Latest: Belgium vows to keep Spain informed over 'current circumstances'

Latest: The Belgian government has said it will keep in contact with the Spanish authorities about the stay of ousted Catalan president Carles Puigdemont on its territory.

Latest: Belgium vows to keep Spain informed over 'current circumstances'

Update 3pm: The Belgian government has said it will keep in contact with the Spanish authorities about the stay of ousted Catalan president Carles Puigdemont on its territory.

Belgian prime minister Charles Michel said on Tuesday that Mr Puigdemont, who arrived in Brussels the previous day, will not be granted any special favours.

Mr Michel said in a statement that "the government will have regular diplomatic contacts with Spain regarding the current circumstances".

The government insisted it had not made any effort to encourage Mr Puigdemont to come to Belgium.

Mr Puigdemont insisted during a news conference on Tuesday he had no plans to ask for asylum in Belgium and would return once conditions allowed him.

He said he was drawn to Brussels not as the capital of Belgium but as the seat of the main European Union institutions.

AP

Update 12.40pm: Ousted Catalan president Carles Puigdemont has called for violence to be avoided and has said dialogue is a priority.

Mr Puigdemont, speaking in Belgium, said his team would continue to work despite Spain's dissolution of his regional administration following the disputed independence vote and that separatists would "accept the challenge" of elections in December.

Mr Puigdemont on Tuesday recapped the issues which led him to leave for Belgium the previous day, but did not immediately say in his statement what he would do in Brussels or whether he would seek asylum.

Mr Puigdemont told journalists Spain wanted "'us to abandon our political project, and they won't achieve it".

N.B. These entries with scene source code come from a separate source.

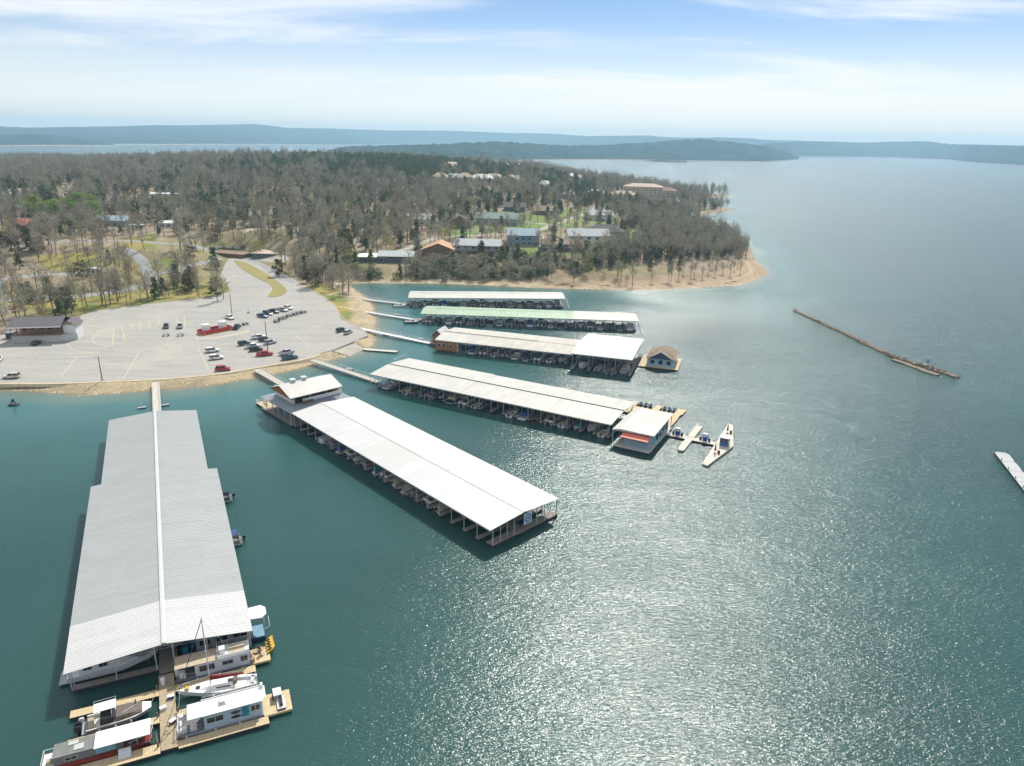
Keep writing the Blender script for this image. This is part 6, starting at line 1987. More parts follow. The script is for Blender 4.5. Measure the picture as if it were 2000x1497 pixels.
def trailer():
    t = thing('boat_trailer', 'x', 'trailer')
    b = MB()
    for y in (-.75, .75):
        b.bar((-2.8, y, .6), (1.6, y, .55), .06, 4); b.bar((1.6, y, .55), (3.0, 0, .5), .06, 4)
    for x in (-2.7, -1.2, .4):
        b.bar((x, -.75, .58), (x, .75, .58), .05, 4)
    b.bar((3.0, 0, .5), (3.6, 0, .5), .05, 4); b.bar((2.6, 0, .5), (2.6, 0, 1.3), .05, 4); b.build('frame', STEEL, t)
    b = MB()
    for y in (-.45, .45):
        b.box(-2.6, .8, y - .08, y + .08, .66, .78)
    b.build('bunk', CARPET, t)
    for x in (-1.6, -.8):
        for s_ in (-1, 1):
            b = MB(); b.bar((x, s_ * .95 - .1, .34), (x, s_ * .95 + .1, .34), .34, 10); b.build('wheel', TYRE, t)
    b = MB()
    for s_ in (-1, 1):
        b.box(-2.1, -.3, s_ * .95 - .13, s_ * .95 + .13, .70, .76); b.bar((-2.75, s_ * .8, .6), (-2.75, s_ * .8, 1.6), .04, 4)
    b.build('mudguard', DARKST, t)
    return t


tp = trailer(); tn = 0
TR = [(537, 629, -24, -5), (545, 624, -24, -5), (552, 622, -24, -5), (561, 618, -24, -5), (573, 615, -24, -5), (580, 613, -24, -5), (589, 611, -24, -5), (325, 655, 1, -9), (353, 655, 1, -9), (476, 634, -20, -5)]
TL = ['empty boat trailer, nearest of the row behind the dark pickups', 'empty boat trailer, second in the row behind the pickups', 'empty boat trailer, third in the row behind the pickups', 'empty boat trailer, fourth in the row behind the pickups',
      'empty boat trailer, fifth in the row behind the pickups', 'empty boat trailer, sixth in the row behind the pickups', 'empty boat trailer, farthest right of the row behind the pickups',
      'empty trailer hitched to the dark grey pickup on the left', 'empty trailer hitched to the silver pickup on the left', 'dark empty trailer beside the red tank tray']
for (px, py, dx_, dy_), lab in zip(TR, TL):
    o = tp if tn == 0 else copy_tree(tp); tn += 1
    p = gnd(px, py, LOTZ); q = gnd(px + dx_, py + dy_, LOTZ)
    o.location = (p[0], p[1], LOTZ + .01); o.rotation_euler = (0, 0, math.atan2(q[1] - p[1], q[0] - p[0])); tag(o, lab, None, 'empty boat trailers')

# fuel tanks in their red tray
a, c = gnd(397, 656, LOTZ), gnd(454, 645, LOTZ); d = c - a; L = float(np.linalg.norm(d)); ang = math.atan2(d[1], d[0])
t = thing('tank_tray', 'red spill tray with yellow base holding two white fuel tanks', 'spill tray', (a[0], a[1], LOTZ), ang)
TRAYR = mat('red_tray_paint', (.48, .03, .03), .45, var=.08)
b = MB(); W_ = 4.6
for x0, x1, y0, y1 in ((0, L, 0, .12), (0, L, W_ - .12, W_), (0, .12, .12, W_ - .12), (L - .12, L, .12, W_ - .12)):
    b.box(x0, x1, y0, y1, .28, 1.65)
for x in np.linspace(1, L - 1, 7):
    b.box(x - .05, x + .05, -.07, -.001, .3, 1.6)
b.build('tray_wall', TRAYR, t)
b = MB(); b.box(-.15, L + .15, -.15, W_ + .15, .02, .279); b.build('base', YELL, t)
b = MB(); b.box(.12, L - .12, .12, W_ - .12, .28, .34); b.build('floor', DARKST, t)
for x in (.7, L - .7):
    b = MB(); b.add([(x - .28, -.075, .95), (x, -.075, .67), (x + .28, -.075, .95), (x, -.075, 1.23)], [(0, 1, 2, 3)]); b.build('warning_diamond', WHITEP, t)
for i, x in enumerate((2.5, L - 2.7)):
    k = thing('fuel_tank', 'white upright fuel tank on the %s of the red tray' % ('left' if i == 0 else 'right'), 'tank', (a[0] + d[0] / L * x - d[1] / L * 2.3, a[1] + d[1] / L * x + d[0] / L * 2.3, LOTZ + .345), ang, 'white fuel tanks')
    b = MB(); b.cyl(0, 0, 0, 3.3, 1.55, 24); b.cyl(0, 0, 3.3, 3.75, 1.55, 24, .3); b.build('shell', WHITE, k)
    b = MB(); b.cyl(0, 0, 3.75, 3.95, .3, 10); b.build('lid', STEEL, k)
    b = MB()
    for y in (-.22, .22):
        b.bar((1.6, y, .2), (1.6, y, 3.6), .03, 4)
    for z in np.arange(.4, 3.5, .35):
        b.bar((1.6, -.22, z), (1.6, .22, z), .02, 4)
    b.build('ladder', STEEL, k)
k = thing('pump_unit', 'small dark pump between the two white fuel tanks', 'pump', (a[0] + d[0] / L * L * .5 - d[1] / L * 1.2, a[1] + d[1] / L * L * .5 + d[0] / L * 1.2, LOTZ + .345), ang)
b = MB(); b.box(-.5, .5, -.4, .4, 0, 1.3); b.build('housing', DARKST, k); b = MB(); b.bar((.5, 0, .7), (1.1, 0, .7), .08, 6); b.build('pipe', STEEL, k)


# light poles, tower, barricade
def pole(label, px, py, h, arm=(1.2, .2)):
    p = gnd(px, py, LOTZ); t = thing('light_pole', label, 'light pole', (p[0], p[1], LOTZ - .1), 0, 'light poles on the parking lot')
    b = MB(); b.bar((0, 0, 0), (0, 0, h), .17, 8, .11); b.build('pole', BROWNW, t)
    b = MB(); b.bar((0, 0, h - .6), (arm[0], arm[1], h - .2), .05, 5); b.build('bracket', STEEL, t)
    b = MB(); b.box(arm[0] - .1, arm[0] + .6, arm[1] - .18, arm[1] + .18, h - .28, h - .12); b.build('lamp_head', STEEL, t)


pole('wooden light pole at the kerb above the left shore', 200, 745, 8.3, (-1.2, -.3))
pole('wooden light pole behind the white fuel tanks', 453, 614, 9.0, (.4, .2))
pole('wooden light pole standing among the middle car cluster', 523, 685, 11.0, (-.6, .2))
p = gnd(485, 612, LOTZ); t = thing('traffic_barricade', 'small dark barricade post alone on the lot behind the fuel tanks', 'barricade', (p[0], p[1], LOTZ))
b = MB(); b.box(-.5, .5, -.3, .3, 0, .25); b.build('base', BLACK, t); b = MB(); b.bar((0, 0, .25), (0, 0, 2.0), .08, 6); b.build('post', DARKST, t)
p = hit(22, 660); t = thing('lattice_tower', 'thin pale lattice tower beside the pavilion on the left', 'tower', tuple(p), .3)
PALE = mat('pale_green_steel', (.45, .52, .48), .5, .2, var=.08)
b = MB()
for i in range(3):
    a_ = i * 2.094; b.bar((1.5 * math.cos(a_), 1.5 * math.sin(a_), -.3), (.25 * math.cos(a_), .25 * math.sin(a_), 20), .06, 4)
b.build('leg', PALE, t)
b = MB()
for k in range(16):
    z0, z1 = k * 1.25, (k + 1) * 1.25; r0, r1 = 1.5 - 1.25 * z0 / 20, 1.5 - 1.25 * z1 / 20
    for i in range(3):
        a0, a1 = i * 2.094, (i + 1) * 2.094
        b.bar((r0 * math.cos(a0), r0 * math.sin(a0), z0), (r1 * math.cos(a1), r1 * math.sin(a1), z1), .03, 3, cap=False)
b.build('bracing', PALE, t)
b = MB(); b.cyl(0, 0, 20, 21.2, .5, 10); b.build('top_beacon', mat('pale_aqua', (.42, .60, .60), .5, var=.05), t)
p = hit(24, 661); t = thing('ticket_hut', 'small hut with flat blue-grey roof at the foot of the lattice tower', 'hut', (p[0], p[1], p[2] - .2), .1)
b = MB(); b.box(-1.5, 1.5, -1.2, 1.2, 0, 2.5); b.build('wall', DARKST, t); b = MB(); b.box(-2, 2, -1.7, 1.7, 2.5, 2.68); b.build('roof', LOWROOF, t)
b = MB(); b.box(-1.2, 1.2, -1.25, -1.201, 1.1, 2.1); b.build('window', GLASS, t)

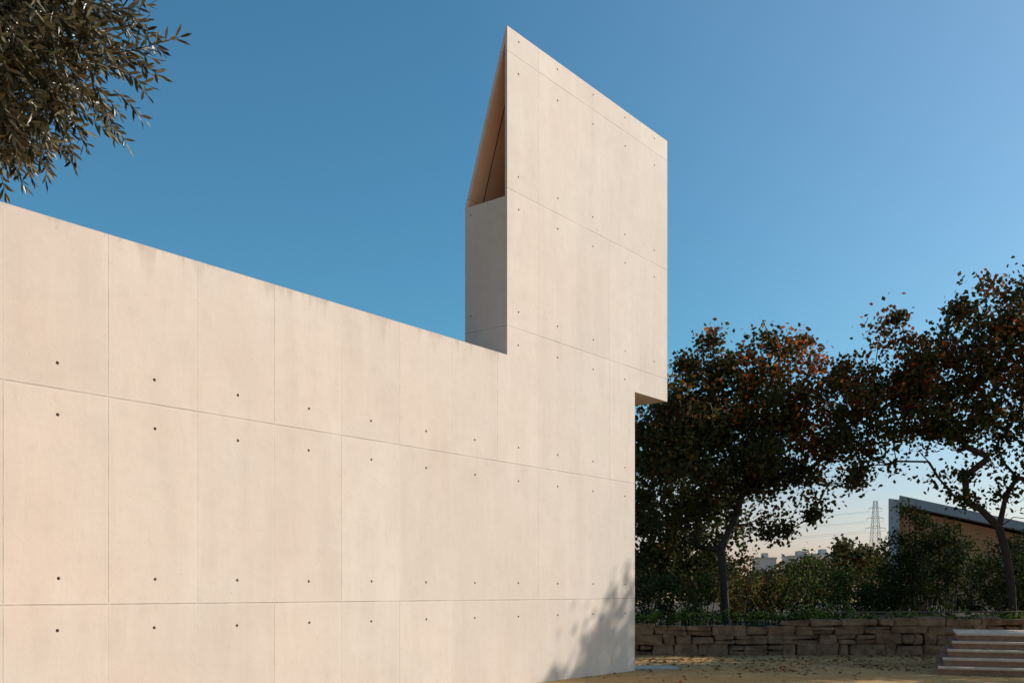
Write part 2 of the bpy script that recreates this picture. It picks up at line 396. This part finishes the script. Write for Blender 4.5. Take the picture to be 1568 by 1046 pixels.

He had arrived at Brussels Press Club for a news conference amid speculation that he would claim asylum.

Mr Puigdemont walked into the building past a few protesters with Spanish national flags and one sign that said Rule Of Law.

He then said he had come to Brussels to act "in freedom and safety".

Carles Puigdemont
Carles Puigdemont

Update 11.30am: Spain's Supreme Court will investigate six ex-members of the governing body of the now-dissolved Catalan parliament for possible charges of rebellion, sedition and embezzlement following the parliament's declaration of independence last week.

The six include ex-speaker of the parliament Carme Forcadell, one of the leading activists of Catalonia's pro-independence movement for many years.

The ruling on Tuesday came a day after Spain's chief prosecutor Jose Manuel Maza announced he was seeking charges.

Rebellion, sedition and embezzlement charges carry maximum sentences of 30, 15 and six years in prison.

Mr Maza is also seeking similar charges against ousted regional leader Carles Puigdemont, and his number two, Oriol Junqueras.

The court said the case would be handled by Judge Pablo Llarena Conde.

AP

Earlier: Catalonia's ousted regional president will give a news conference in Brussels as speculation mounts as to whether he will request political asylum in Belgium.

Carles Puigdemont arrived in Brussels on Monday, the same day that Spanish prosecutors announced they were seeking rebellion, sedition and embezzlement charges against deposed Catalan officials, including the ex-regional leader.

European officials said Mr Puigdemont would speak publicly on Tuesday in Brussels.

Over the weekend, a Belgian government official said that it would not be "unrealistic" for Mr Puigdemont to request asylum.

Belgium allows asylum requests by citizens of other European Union nations, and in the past, some Basque separatists were not extradited to Spain while they sought asylum, causing years of friction.

Meanwhile, one of Catalonia's main separatist civil society groups said that while it considered that Spain "illegitimately" called an early regional election, it was an opportunity to get a mandate to "ratify the republic".

The Assemblea Nacional Catalana, or ANC, which only recognises an independent Catalan republic, made a statement Tuesday, after its leaders held a meeting late Monday.

The ANC said that elections to be held on December 21 cannot be considered to have full democratic guarantees because they were "illegitimately called by the government in Madrid" and because two activists are in jail pending sedition charges, including ANC leader Jordi Sanchez.

But the statement said that grassroots organisations need to prepare a "joint strategy" before the regional election with the goal of "obtaining an uncontested victory that will ratify the Republic".